STRATEGIC PAPER #109 - WATER SOVEREIGNTY: PROTECTING THE LIFEBLOOD OF THE NORTH
The Broken Corporate Grid
Water is the sacred lifeblood of our beautiful home here in Taitokerau. Yet for generations, we have been forced to participate in a top-down water system that does not understand our geography or our people. The government's latest water reforms, known as Local Water Done Well, push councils to create giant regional water companies. This is pure political BS, a corporate strategy designed to centralise power and borrow massive debt against the future of our grandchildren.
When water is managed by a distant corporate board, the focus shifts entirely to financial growth rather than true equity and looking after how the pie is shared. These massive networks are incredibly wasteful. They force water through straight, high-pressure plastic pipes over long distances, which completely strips away its natural vitality. By the time it reaches our homes, the water is dead and heavily chlorinated, requiring many rural communities to endure years of notices telling them to boil their water before drinking it.
Local Freedom and Connection
Guided by the Wairua Tapu, we are realising that we cannot wait for this broken central system to fix itself. True progress comes directly from our whānau, hapū, and local action. Our tūpuna always looked after water right where it fell, treating every spring and river as a living ancestor rather than a commodity to be bought and sold. When we take back our grassroots agency, we restore the natural connection between the health of our water and the health of our people.

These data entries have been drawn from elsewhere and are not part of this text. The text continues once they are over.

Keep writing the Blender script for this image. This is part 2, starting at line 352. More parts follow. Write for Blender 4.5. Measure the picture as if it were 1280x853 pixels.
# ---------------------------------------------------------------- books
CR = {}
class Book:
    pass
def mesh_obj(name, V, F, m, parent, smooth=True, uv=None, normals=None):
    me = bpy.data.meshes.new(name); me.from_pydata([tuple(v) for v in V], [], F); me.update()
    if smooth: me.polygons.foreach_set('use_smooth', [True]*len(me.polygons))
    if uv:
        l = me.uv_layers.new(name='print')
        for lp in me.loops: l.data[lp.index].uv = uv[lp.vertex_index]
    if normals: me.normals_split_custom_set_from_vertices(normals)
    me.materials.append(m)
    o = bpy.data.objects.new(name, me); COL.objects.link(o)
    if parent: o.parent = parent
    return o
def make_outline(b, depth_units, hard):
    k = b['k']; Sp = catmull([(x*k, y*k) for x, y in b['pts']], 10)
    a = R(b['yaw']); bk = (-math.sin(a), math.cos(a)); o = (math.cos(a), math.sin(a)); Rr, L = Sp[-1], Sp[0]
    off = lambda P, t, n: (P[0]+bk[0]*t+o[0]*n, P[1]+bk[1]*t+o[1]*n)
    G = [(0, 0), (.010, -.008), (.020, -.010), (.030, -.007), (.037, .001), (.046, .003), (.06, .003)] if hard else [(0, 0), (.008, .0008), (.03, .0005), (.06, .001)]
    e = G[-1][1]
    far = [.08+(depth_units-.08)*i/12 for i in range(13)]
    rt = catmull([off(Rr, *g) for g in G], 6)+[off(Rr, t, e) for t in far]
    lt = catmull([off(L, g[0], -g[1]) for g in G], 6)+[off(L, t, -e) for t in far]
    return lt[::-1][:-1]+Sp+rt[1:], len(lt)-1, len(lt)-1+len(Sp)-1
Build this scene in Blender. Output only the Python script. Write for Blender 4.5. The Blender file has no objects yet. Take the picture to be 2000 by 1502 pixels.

Instead of funding massive, expensive pipelines that leak into the ground, our communities are building a decentralised mesh network of local water storage. This means shifting our focus toward household independence, where every home and marae captures its own clean water from the sky. When we localise our infrastructure, we eliminate single points of failure. If one home's system needs maintenance, the rest of the valley remains entirely unaffected and secure.
Teaching of Living Springs
This profound understanding that true life and resource management flow from within our local communities, rather than being handed down by an outside corporation, reflects the beautiful instructions given to us by our Creator. Ihu (Yeshua's name in the Paipera Tapu) provided a living guide showing that the true source of ongoing health and vitality is a spring that rises directly from within our own space.
"But whoever drinks of the water that I shall give him will never thirst; but the water that I shall give him will become in him a fountain of water springing up into everlasting life." - John 4:14, Ethiopian Orthodox Version
Ge’ez text: ወዘሰ ፡ ሰተየ ፡ እማይ ፡ ዘአነ ፡ እሁቦ ፡ ኢይጸምእ ፡ ለዓለም ፡ ወዝኩ ፡ ማይ ፡ ዘእሁቦ ፡ ይከውን ፡ ውስቴቱ ፡ ፈልፈለ ፡ ማይ ፡ ዘይውኅዝ ፡ ለሕይወት ፡ ዘለዓለም ።
Te Reo Maori translated directly from Ge’ez: Ko te tangata ia e inu ana i te wai e hoatu e ahau, e kore rawa e matewai ā-ake ake; engari te wai e hoatu e ahau ki a ia, ka huri hei puna wai i roto i a ia, e pūnaunau ana ki te ora tonu.
Real Success in Action
This decentralised vision is already working beautifully in the North through pioneering initiatives like the Tūtū Te Wai project in Whangaroa. Following severe droughts where whānau were forced to pay hundreds of dollars for water trucks, the community took up the wero. By bypassing the central council grid, they installed 24 large-capacity storage tanks and local filtration units, securing safe drinking water for over 300 people across 90 homes and 2 marae.
By owning their own infrastructure, these families shifted from passive, dependent consumers to active stewards of their own environment. We see this same local success in the Far North through the Puna Wai Ora project, which rolled out hundreds of water tanks to rural papakāinga, using local builders and plumbers to keep the funding circulating within our own communities. These projects prove that fixing the soil and addressing our own needs directly creates true safety.
The Roadmap to 2040
As we look toward the year 2040, Taitokerau has a historic opportunity to lead the transition to a better, self-sufficient society. We must use practical frameworks like the Mauri Model to guide our local choices. This framework acts as a simple check to ensure that any local development builds up our environment, our culture, and our social well-being, rather than tearing them down for a quick corporate profit.
By legalising mandatory rainwater harvesting for all new rural homes and shifting government water funds away from expensive city consultants and directly into tank subsidies for local whānau, we secure our independence. True unity does not mean uniformity. We do not need a single giant water company ruling over the North. By standing as a network of independent, water-sovereign hapū, we can protect our lifeblood and show the rest of the world how to live together in genuine peace and sustainability.